Right, so the problem is that Apple is misinterpreting what the Pebble store provides. It allows you to install, on your watch, the necessary part that allows *this* app to work. It’s not a port, it’s not an alternate distribution of the same app.
If the problem is that Apple is blocking apps based on a misunderstanding of how the Pebble works, then the story remains one of how Apple is blocking Pebble apps.
Ok it’s apple’s platform, but iOS has grown and is the number two widely used mobile OS in the world, with that install/use base certain responsibilities arise in that the method in which the device can get apps should be open in it’s approach,
This is akin to Microsoft denying iTunes or if apple was to port Pages, Numbers and Keynote to Windows, Microsoft blocking it because it cuts into Office sales.
I hope there is a big uproar about this as this is really poor, if anything it makes the subpar/meh Apple Watch even less inviting.
Title: “Apple now rejecting applications with Pebble support”
1st paragraph: “Apple seems to be rejecting applications from the iOS App Store that mention “Pebble”

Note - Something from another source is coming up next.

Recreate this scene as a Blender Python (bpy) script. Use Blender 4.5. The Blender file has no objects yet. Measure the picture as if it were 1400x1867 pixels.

Error 1: Only 1 application seems to be affected
Error 2: Supporting Pebble seems to be allowed, mentioning Pebble seems to got this developers app suddenly rejected
Conclusion: Title is linkbait, Apple(‘s appstore-reviewer) is a petty SELF-SENSORED
So they’re specifically blocking apps even on the grounds of them *interacting* with a competitive product. Isn’t that what makes governments come down on like a ton of bricks, calling it ‘anti-competitive’ behaviour ? I suppose Apple will get away with it though because either
a) Their ‘influence’ may make it very uncomfortable for any official to go after them.
or
b) It would be difficult to prove that the apps are being blocked specifically for this reason, as all Apple have to do is invent a more innocent sounding reason.
Or maybe both the above reasons of course ….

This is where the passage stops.